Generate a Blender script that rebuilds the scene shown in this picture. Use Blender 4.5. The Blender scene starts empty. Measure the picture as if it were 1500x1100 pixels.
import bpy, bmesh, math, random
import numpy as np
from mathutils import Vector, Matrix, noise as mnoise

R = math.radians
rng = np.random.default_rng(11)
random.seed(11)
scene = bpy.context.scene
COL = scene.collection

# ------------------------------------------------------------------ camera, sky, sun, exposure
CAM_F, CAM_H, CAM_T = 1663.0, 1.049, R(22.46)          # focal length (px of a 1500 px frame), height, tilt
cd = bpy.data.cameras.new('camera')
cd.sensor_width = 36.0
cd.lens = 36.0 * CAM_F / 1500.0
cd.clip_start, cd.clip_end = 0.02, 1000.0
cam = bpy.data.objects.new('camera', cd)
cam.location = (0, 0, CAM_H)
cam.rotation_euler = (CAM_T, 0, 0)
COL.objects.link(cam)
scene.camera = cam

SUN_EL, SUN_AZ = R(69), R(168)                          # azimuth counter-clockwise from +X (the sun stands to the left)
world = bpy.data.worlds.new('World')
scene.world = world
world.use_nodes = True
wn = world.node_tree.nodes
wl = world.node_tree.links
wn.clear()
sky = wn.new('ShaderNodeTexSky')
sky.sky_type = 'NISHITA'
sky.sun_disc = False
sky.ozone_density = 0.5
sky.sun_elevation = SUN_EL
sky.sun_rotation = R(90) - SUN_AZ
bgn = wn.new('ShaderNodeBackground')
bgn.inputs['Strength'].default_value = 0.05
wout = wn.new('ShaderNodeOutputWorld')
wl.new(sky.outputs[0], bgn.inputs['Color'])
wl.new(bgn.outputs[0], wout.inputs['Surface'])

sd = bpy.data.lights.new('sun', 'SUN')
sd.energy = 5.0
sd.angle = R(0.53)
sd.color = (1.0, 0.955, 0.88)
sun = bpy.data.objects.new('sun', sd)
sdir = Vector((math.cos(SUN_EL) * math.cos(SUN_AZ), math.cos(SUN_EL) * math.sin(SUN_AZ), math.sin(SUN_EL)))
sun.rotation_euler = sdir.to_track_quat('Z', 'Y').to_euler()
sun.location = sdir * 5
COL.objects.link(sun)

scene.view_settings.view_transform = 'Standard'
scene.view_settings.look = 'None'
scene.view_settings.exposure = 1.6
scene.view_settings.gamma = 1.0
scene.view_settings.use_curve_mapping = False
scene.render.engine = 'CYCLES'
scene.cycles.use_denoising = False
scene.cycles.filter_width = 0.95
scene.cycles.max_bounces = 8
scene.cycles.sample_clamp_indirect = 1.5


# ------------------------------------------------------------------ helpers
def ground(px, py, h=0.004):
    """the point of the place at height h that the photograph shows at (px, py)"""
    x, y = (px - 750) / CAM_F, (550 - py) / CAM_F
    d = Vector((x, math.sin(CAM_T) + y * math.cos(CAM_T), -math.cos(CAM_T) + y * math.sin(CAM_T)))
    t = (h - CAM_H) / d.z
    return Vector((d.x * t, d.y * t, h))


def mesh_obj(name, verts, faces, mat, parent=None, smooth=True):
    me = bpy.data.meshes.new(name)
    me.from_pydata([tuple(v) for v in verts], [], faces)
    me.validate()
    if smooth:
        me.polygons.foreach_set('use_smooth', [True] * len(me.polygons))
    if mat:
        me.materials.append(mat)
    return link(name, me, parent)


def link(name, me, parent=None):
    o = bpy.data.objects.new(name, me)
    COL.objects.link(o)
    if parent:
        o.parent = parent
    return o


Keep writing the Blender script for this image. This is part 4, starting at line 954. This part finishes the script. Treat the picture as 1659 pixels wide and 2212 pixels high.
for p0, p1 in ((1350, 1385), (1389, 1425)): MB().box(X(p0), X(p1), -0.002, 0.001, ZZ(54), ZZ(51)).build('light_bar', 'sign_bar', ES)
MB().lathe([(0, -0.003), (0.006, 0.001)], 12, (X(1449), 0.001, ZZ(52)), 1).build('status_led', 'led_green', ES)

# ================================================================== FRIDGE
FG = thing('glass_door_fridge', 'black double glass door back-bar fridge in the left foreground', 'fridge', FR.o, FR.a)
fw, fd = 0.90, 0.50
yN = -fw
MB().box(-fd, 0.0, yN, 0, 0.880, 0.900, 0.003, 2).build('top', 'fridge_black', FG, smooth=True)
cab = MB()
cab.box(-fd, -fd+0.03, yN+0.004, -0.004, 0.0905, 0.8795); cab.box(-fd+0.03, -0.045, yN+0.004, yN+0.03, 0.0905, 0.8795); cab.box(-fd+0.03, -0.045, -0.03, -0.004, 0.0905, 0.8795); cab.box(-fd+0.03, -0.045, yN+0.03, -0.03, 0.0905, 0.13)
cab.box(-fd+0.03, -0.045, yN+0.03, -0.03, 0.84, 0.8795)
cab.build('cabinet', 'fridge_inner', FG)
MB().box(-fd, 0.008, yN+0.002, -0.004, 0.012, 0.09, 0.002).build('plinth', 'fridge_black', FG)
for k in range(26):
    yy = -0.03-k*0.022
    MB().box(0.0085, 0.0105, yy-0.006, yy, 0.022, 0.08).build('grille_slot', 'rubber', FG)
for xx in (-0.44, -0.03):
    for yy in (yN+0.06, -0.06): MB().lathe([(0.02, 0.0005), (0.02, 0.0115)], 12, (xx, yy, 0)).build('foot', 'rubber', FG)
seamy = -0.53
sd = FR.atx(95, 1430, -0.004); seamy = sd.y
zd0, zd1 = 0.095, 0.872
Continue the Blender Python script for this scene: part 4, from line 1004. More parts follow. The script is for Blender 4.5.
■ ■ ■ ■ ■ ■ ■
### [WRITTEN INSTRUCTION]
Transcribe the material above word for word.

### [SOLVED EXERCISE]
Generate a Blender script that rebuilds the scene shown in this picture. Use Blender 4.5. The Blender scene starts empty. Measure the picture as if it were 1500x1100 pixels.
import bpy, bmesh, math, random
import numpy as np
from mathutils import Vector, Matrix, noise as mnoise

R = math.radians
rng = np.random.default_rng(11)
random.seed(11)
scene = bpy.context.scene
COL = scene.collection

# ------------------------------------------------------------------ camera, sky, sun, exposure
CAM_F, CAM_H, CAM_T = 1663.0, 1.049, R(22.46)          # focal length (px of a 1500 px frame), height, tilt
cd = bpy.data.cameras.new('camera')
cd.sensor_width = 36.0
cd.lens = 36.0 * CAM_F / 1500.0
cd.clip_start, cd.clip_end = 0.02, 1000.0
cam = bpy.data.objects.new('camera', cd)
cam.location = (0, 0, CAM_H)
cam.rotation_euler = (CAM_T, 0, 0)
COL.objects.link(cam)
scene.camera = cam

SUN_EL, SUN_AZ = R(69), R(168)                          # azimuth counter-clockwise from +X (the sun stands to the left)
world = bpy.data.worlds.new('World')
scene.world = world
world.use_nodes = True
wn = world.node_tree.nodes
wl = world.node_tree.links
wn.clear()
sky = wn.new('ShaderNodeTexSky')
sky.sky_type = 'NISHITA'
sky.sun_disc = False
sky.ozone_density = 0.5
sky.sun_elevation = SUN_EL
sky.sun_rotation = R(90) - SUN_AZ
bgn = wn.new('ShaderNodeBackground')
bgn.inputs['Strength'].default_value = 0.05
wout = wn.new('ShaderNodeOutputWorld')
wl.new(sky.outputs[0], bgn.inputs['Color'])
wl.new(bgn.outputs[0], wout.inputs['Surface'])

sd = bpy.data.lights.new('sun', 'SUN')
sd.energy = 5.0
sd.angle = R(0.53)
sd.color = (1.0, 0.955, 0.88)
sun = bpy.data.objects.new('sun', sd)
sdir = Vector((math.cos(SUN_EL) * math.cos(SUN_AZ), math.cos(SUN_EL) * math.sin(SUN_AZ), math.sin(SUN_EL)))
sun.rotation_euler = sdir.to_track_quat('Z', 'Y').to_euler()
sun.location = sdir * 5
COL.objects.link(sun)

scene.view_settings.view_transform = 'Standard'
scene.view_settings.look = 'None'
scene.view_settings.exposure = 1.6
scene.view_settings.gamma = 1.0
scene.view_settings.use_curve_mapping = False
scene.render.engine = 'CYCLES'
scene.cycles.use_denoising = False
scene.cycles.filter_width = 0.95
scene.cycles.max_bounces = 8
scene.cycles.sample_clamp_indirect = 1.5


# ------------------------------------------------------------------ helpers
def ground(px, py, h=0.004):
    """the point of the place at height h that the photograph shows at (px, py)"""
    x, y = (px - 750) / CAM_F, (550 - py) / CAM_F
    d = Vector((x, math.sin(CAM_T) + y * math.cos(CAM_T), -math.cos(CAM_T) + y * math.sin(CAM_T)))
    t = (h - CAM_H) / d.z
    return Vector((d.x * t, d.y * t, h))


def mesh_obj(name, verts, faces, mat, parent=None, smooth=True):
    me = bpy.data.meshes.new(name)
    me.from_pydata([tuple(v) for v in verts], [], faces)
    me.validate()
    if smooth:
        me.polygons.foreach_set('use_smooth', [True] * len(me.polygons))
    if mat:
        me.materials.append(mat)
    return link(name, me, parent)


def link(name, me, parent=None):
    o = bpy.data.objects.new(name, me)
    COL.objects.link(o)
    if parent:
        o.parent = parent
    return o


Keep writing the Blender script for this image. This is part 4, starting at line 954. This part finishes the script. Treat the picture as 1659 pixels wide and 2212 pixels high.
for p0, p1 in ((1350, 1385), (1389, 1425)): MB().box(X(p0), X(p1), -0.002, 0.001, ZZ(54), ZZ(51)).build('light_bar', 'sign_bar', ES)
MB().lathe([(0, -0.003), (0.006, 0.001)], 12, (X(1449), 0.001, ZZ(52)), 1).build('status_led', 'led_green', ES)

# ================================================================== FRIDGE
FG = thing('glass_door_fridge', 'black double glass door back-bar fridge in the left foreground', 'fridge', FR.o, FR.a)
fw, fd = 0.90, 0.50
yN = -fw
MB().box(-fd, 0.0, yN, 0, 0.880, 0.900, 0.003, 2).build('top', 'fridge_black', FG, smooth=True)
cab = MB()
cab.box(-fd, -fd+0.03, yN+0.004, -0.004, 0.0905, 0.8795); cab.box(-fd+0.03, -0.045, yN+0.004, yN+0.03, 0.0905, 0.8795); cab.box(-fd+0.03, -0.045, -0.03, -0.004, 0.0905, 0.8795); cab.box(-fd+0.03, -0.045, yN+0.03, -0.03, 0.0905, 0.13)
cab.box(-fd+0.03, -0.045, yN+0.03, -0.03, 0.84, 0.8795)
cab.build('cabinet', 'fridge_inner', FG)
MB().box(-fd, 0.008, yN+0.002, -0.004, 0.012, 0.09, 0.002).build('plinth', 'fridge_black', FG)
for k in range(26):
    yy = -0.03-k*0.022
    MB().box(0.0085, 0.0105, yy-0.006, yy, 0.022, 0.08).build('grille_slot', 'rubber', FG)
for xx in (-0.44, -0.03):
    for yy in (yN+0.06, -0.06): MB().lathe([(0.02, 0.0005), (0.02, 0.0115)], 12, (xx, yy, 0)).build('foot', 'rubber', FG)
seamy = -0.53
sd = FR.atx(95, 1430, -0.004); seamy = sd.y
zd0, zd1 = 0.095, 0.872
Continue the Blender Python script for this scene: part 4, from line 1004. More parts follow. The script is for Blender 4.5.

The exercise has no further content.